Senators say Zeman violated constitution but legal move likely doomed
The Czech Senate has voted to bring charges against President Miloš Zeman for allegedly violating the country’s constitution, including by refusing to appoint a government minister. However, the make-up of the lower house means the move is unlikely to oust the head of state.
The senators behind the move initially accused the president and his staff of seeking to influence the judiciary. Seven other charges of violating the constitution have also been levelled against him, including not acting in line with official foreign policy and failing to remove or appoint a government minister.
For the matter to reach the highest court in the land it would also need the support of three-fifths of Czech MPs, which is highly unlikely in view of the composition of the Chamber of Deputies.
But Senator Jiří Růžička, who was elected on a joint TOP 09 and Mayors and Independents ticket, says the upper house was duty-bound to act.
“We can’t speculate in advance about whether the Chamber of Deputies approves it or not. But we, who ought to oversee adherence to the constitution and constitutionality, believe that constitutionality is not being adhered to. We have to put forward the motion regardless of what happens next.”
After Wednesday’s behind-closed-doors vote the head of the Civic Democrats’ senators group, Miloš Vystrčil, said the upper house was carrying out the task for which it was established.“I’m glad the Senate has succeeded in fulfilling its duty, and its powers set by the constitution, and giving the Chamber of Deputies the space to allow the Czech public, the Czech population, to discover whether the president has been violating the constitution in a serious manner.”
Among the seven senators who abstained on Wednesday was upper house speaker Jaroslav Kubera. He says the vote was unnecessary.
“It’s not a question of adherence to the constitution or otherwise. It’s a question of simple common sense, for which we don’t need the constitution. If, and this is a political rule, a coalition party has the right to a minister’s position, it makes a nomination. If the other party doesn’t like it, they can’t question it. Otherwise why form a coalition.”

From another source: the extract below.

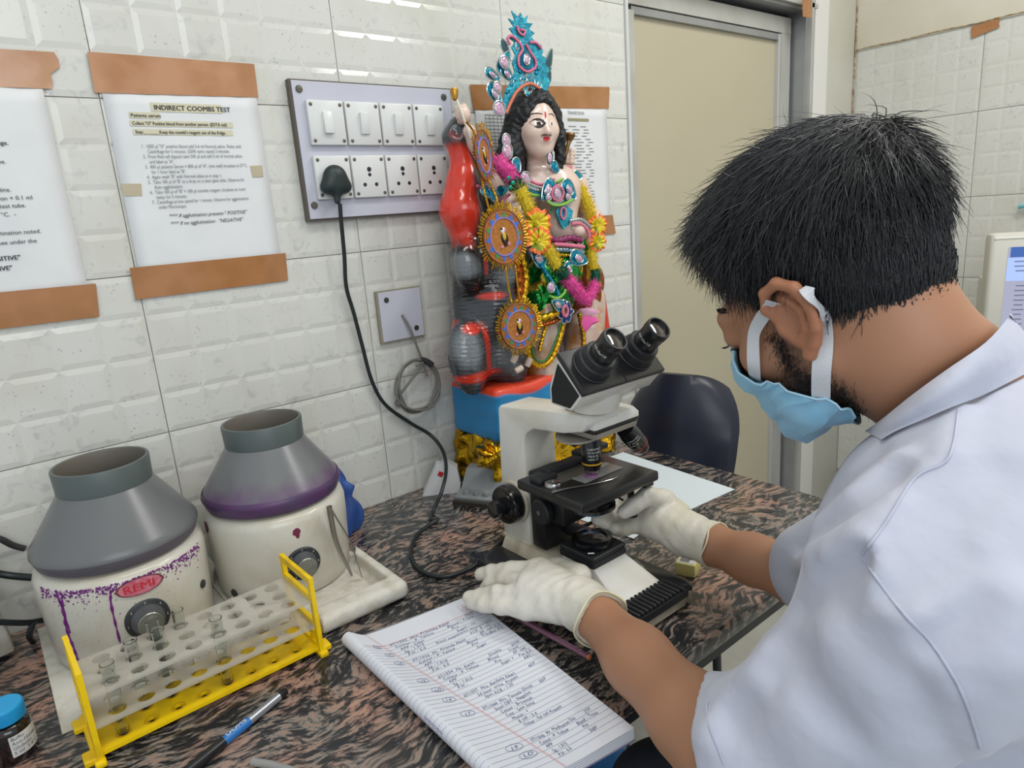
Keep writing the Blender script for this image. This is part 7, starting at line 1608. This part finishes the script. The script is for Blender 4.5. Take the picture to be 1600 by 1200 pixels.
psdf(gloveR, (.02, -.74, .875), (.26, -.42, 1.02), .0020, 'glove', glovem)
pl(MB().tube(cuff_ring(WR_ - axR * .004, axR, .0312, 2), .0012, 6, closed=True), 'glove_rim', M('glove_rim'))
# ---- trousers, shoes, stool
trm = M('trousers', '20242E', .8, noise=(30, '282C38', .5, .3))
def trf(P):
    d = chain(P, [((.085, -1.08, .62), .135), ((.085, -1.05, .58), .13)], .02)
    for sx in (-1, 1):
        x = .090 + sx * .070; dy = -.13 if sx > 0 else 0; dz = -.035 if sx > 0 else 0; d = smin(d, chain(P, [((x, -1.02, .575), .088), ((x, -.66 + dy, .595 + dz), .066), ((x, -.64 + dy, .52 + dz), .060), ((x + sx * .02, -.69 + dy, .12), .048), ((x + sx * .02, -.69 + dy, .09), .050)], .02), .03)
    return d + .0025 * np.sin(P[:, 1] * 60 + P[:, 2] * 40) * np.sin(P[:, 0] * 50)
psdf(trf, (-.20, -1.26, .05), (.34, -.54, .78), .007, 'trousers', trm)
for sx in (-1, 1):
    x = .090 + sx * .090; dy = -.13 if sx > 0 else 0
    def sf(P, x=x, dy=dy): d = chain(P, [((x, -.70 + dy, .052), .042), ((x, -.61 + dy, .040), .036), ((x, -.56 + dy, .034), .028)], .02); return np.maximum(d, .004 - P[:, 2])
    psdf(sf, (x - .06, -.76 + dy, 0), (x + .06, -.51 + dy, .11), .005, 'shoe', M('shoe_black', '1A1A1C', .35))
so = thing('stool', 'dark round lab stool under the person in the white coat', 'stool', (.085, -1.08, 0))
MB().lathe([(0, .405), (.165, .405), (.175, .412), (.175, .440), (.165, .450), (0, .450)], 40).build('seat', nv, so, 40)
for k in range(4):
    a = math.pi / 4 + k * math.pi / 2; MB().tube([(.11 * math.cos(a), .11 * math.sin(a), .404), (.19 * math.cos(a), .19 * math.sin(a), 0)], .012, 10).build('leg', blk, so, 60)
MB().tube([(.155 * math.cos(a), .155 * math.sin(a), .18) for a in np.linspace(0, math.tau, 33)[:-1]], .007, 8, closed=True).build('foot_ring', blk, so, 60)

Mr. Kubera is referring here to the ongoing impasse surrounding the replacement of the minister of culture, where critics say the president is overstepping his powers.
Given the evident doomed nature of the senators’ move, Mr. Zeman’s spokesperson Jiří Ovčáček was typically withering in his response.“From the factual perspective it has no meaning whatsoever, because the chances of this matter also being approved by the Chamber of Deputies are close to zero. As for the actual content, this has nothing at all to do with the constitution. It’s a political pamphlet.”
The senators’ action has precedent. Six years ago the upper house voted on an ultimately fruitless constitutional complaint against then head of state Václav Klaus.